Directive:
Print, exactly as they stand, the lines from the start of the listing to the line containing "from mathutils import Vector, Matrix", inclusive.

Information shown:
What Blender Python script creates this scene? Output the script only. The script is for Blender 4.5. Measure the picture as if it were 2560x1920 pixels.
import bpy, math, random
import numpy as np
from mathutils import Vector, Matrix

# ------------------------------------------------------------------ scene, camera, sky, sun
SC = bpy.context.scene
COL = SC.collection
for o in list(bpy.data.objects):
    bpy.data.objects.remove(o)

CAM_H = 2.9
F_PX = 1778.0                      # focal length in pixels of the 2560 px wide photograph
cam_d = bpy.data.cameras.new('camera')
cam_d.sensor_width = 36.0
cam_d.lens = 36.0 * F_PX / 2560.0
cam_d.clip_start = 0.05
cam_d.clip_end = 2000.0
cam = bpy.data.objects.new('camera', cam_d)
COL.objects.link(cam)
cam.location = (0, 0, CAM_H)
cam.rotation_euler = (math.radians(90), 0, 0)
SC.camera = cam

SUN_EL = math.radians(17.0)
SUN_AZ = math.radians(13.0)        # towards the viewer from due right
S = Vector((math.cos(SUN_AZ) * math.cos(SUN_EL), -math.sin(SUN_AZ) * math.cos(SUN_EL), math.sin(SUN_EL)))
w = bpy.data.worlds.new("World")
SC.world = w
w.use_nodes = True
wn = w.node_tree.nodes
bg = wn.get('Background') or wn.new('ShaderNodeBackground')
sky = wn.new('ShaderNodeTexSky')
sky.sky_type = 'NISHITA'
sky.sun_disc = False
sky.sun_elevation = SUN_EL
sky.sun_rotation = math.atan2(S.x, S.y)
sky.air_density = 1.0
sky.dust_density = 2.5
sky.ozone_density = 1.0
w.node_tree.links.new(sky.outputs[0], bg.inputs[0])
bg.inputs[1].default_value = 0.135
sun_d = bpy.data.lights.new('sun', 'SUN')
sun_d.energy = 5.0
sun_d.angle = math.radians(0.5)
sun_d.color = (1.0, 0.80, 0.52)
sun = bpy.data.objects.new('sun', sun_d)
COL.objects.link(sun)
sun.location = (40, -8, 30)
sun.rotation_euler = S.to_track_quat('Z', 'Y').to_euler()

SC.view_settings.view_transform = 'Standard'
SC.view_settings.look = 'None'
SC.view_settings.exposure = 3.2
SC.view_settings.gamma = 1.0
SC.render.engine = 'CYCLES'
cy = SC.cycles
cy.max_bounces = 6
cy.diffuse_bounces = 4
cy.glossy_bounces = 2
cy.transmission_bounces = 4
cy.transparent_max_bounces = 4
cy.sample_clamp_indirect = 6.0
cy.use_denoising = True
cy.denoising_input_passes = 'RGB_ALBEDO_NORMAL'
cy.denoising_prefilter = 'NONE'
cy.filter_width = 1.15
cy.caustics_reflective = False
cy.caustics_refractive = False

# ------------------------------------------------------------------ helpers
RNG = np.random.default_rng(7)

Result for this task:
What Blender Python script creates this scene? Output the script only. The script is for Blender 4.5. Measure the picture as if it were 2560x1920 pixels.
import bpy, math, random
import numpy as np
from mathutils import Vector, Matrix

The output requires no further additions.